14 DAY TRIAL // Investigators at Trinity College Dublin, in Ireland, announce the development of a new method for obtaining graphene, a carbon compound that features extremely desirable physical and chemical properties. The material was first synthesized at the University of Manchester back in 2004, and scientists have been trying to find ways of producing it in bulk ever since.
Graphene is a two-dimensional, hexagonal lattice of carbon atoms that features a chicken wire-like structure. This unique atomic patterns make the compound one of the strongest materials ever developed, and allow it to challenge the role silicon plays in modern-day electronic equipment.
However, if graphene is ever to set the stage for a new generation of circuits and electronics, developers will have to have access to bulk amounts of the material. Until now, the compound could only be obtained through complex processes, such as chemical vapor deposition (CVD). A low-cost, high-yield method has thus far eluded scientists.
This is where the new study by TCD researchers comes in. The group found that mixing graphite and stabilizing detergent inside a regular blender can produce large quantities of graphene. The material comes in the shape of flakes that fall off the graphite and are separated from the latter via the process of centrifugation. This type of graphene does not resemble the high-tech variety created through CVD.
Companies such as IBM and Samsung are already involved in producing graphene. Their high-tech approaches grow wafer-scale sheets of single-layer graphene one atom at a time, but the process is time-consuming and extremely complicated. While graphene obtained through the method developed at TCD cannot be used for the same applications as high-tech graphene, it does have its uses.
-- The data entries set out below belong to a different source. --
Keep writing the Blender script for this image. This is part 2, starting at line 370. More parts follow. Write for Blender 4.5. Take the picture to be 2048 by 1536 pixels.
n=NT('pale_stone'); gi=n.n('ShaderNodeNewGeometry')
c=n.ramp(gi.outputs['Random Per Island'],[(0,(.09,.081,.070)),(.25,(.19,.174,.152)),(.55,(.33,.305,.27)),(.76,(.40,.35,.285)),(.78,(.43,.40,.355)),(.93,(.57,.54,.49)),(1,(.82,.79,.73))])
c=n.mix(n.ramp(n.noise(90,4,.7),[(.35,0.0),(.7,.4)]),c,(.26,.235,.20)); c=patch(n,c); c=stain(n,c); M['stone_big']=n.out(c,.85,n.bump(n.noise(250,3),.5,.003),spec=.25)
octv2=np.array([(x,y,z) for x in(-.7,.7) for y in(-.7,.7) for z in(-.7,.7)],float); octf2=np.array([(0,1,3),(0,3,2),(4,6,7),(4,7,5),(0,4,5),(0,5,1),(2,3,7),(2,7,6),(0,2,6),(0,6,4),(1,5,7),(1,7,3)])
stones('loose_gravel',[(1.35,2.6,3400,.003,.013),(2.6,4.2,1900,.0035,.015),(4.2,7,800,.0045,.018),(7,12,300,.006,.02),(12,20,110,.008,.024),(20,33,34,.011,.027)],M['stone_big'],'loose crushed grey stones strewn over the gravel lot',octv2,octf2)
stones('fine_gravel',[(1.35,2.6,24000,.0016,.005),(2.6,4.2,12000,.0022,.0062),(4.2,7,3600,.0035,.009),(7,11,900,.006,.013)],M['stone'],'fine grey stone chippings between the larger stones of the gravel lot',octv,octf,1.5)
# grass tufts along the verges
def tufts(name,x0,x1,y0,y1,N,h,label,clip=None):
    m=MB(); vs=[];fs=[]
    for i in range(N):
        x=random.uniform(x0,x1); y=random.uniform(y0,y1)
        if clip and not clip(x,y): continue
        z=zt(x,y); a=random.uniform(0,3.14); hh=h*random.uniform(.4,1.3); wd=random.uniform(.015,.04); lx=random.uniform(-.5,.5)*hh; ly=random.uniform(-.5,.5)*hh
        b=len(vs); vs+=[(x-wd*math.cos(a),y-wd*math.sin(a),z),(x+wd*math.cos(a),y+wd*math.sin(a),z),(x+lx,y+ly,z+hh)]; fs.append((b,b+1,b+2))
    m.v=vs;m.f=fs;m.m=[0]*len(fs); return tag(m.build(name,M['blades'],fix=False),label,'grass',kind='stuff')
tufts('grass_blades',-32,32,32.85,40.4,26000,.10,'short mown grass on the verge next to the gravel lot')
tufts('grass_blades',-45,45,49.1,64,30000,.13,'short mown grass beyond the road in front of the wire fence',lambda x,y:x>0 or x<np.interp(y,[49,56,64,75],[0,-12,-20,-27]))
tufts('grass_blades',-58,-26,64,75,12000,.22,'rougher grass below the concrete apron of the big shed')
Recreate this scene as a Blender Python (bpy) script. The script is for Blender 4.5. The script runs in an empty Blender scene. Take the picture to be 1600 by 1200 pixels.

The blender variety can find great uses in creating conductive coatings and printed electronics, as well as in boosting the mechanical, electrical and thermal properties of composite materials. The latter are used for everything from building cars to spacecraft, and the new additions could extend their range of uses even further, the team explains.
Details of the new approach were published in the April 20 online issue of the top scientific journal Nature Materials. It represents “the fastest way to make large quantities of defect-free graphene,” TCD team leader Jonathan Coleman told IEEE Spectrum in an email. His team also included postdoctoral researcher Keith Paton.
“If you were to try this at home, you could use a household surfactant (dishwashing liquid). However, I'm not sure I'd want to make a smoothie in a blender that has just been filled with graphite,” Coleman concludes.